Date: 2003-05-28 11:13 am (UTC)
cbrownjc: stock bases by djalina (Default)
From: [personal profile] cbrownjc
I didn't write a review of "Chosen," but you said pretty much what I would have. From the story, to the music (the "empowered" sequence music still takes my breath away) to Buffy/Angel, Buffy/Spike, to the final moments (the burning hand clasp being the most beautiful and heartbreaking of all), I loved "Chosen" as well. It really did echo "Graduation Day" as far as Buffy finales went.

Welcome back Selena. :-)

Date: 2003-05-28 05:16 pm (UTC)
From: [identity profile] thran.livejournal.com
Welcome back! Nice review, you seem to have had a reaction rather similar to mine. :)

Bunnies. Sniff.

Date: 2003-05-28 06:13 pm (UTC)
From: [identity profile] celestialfray.livejournal.com
I wish Christophe Beck had done it, just because his work is always beautiful and powerful.


But Chosen was done by Robert Duncan. He still did wonderful.

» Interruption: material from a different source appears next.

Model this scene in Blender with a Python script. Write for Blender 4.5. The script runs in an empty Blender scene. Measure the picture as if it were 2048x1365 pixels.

I just wish buffyverse.de was still up because they'd have the scores available for download.

Thanks for the info!

Date: 2003-05-28 09:34 pm (UTC)
From: [identity profile] selenak.livejournal.com
I'll have to remember Robert Duncan then - maybe Joss will employ him again, say, when he manages to get "Firefly" flying once more in one form or the other? As for Buffyverse.de: you and me both.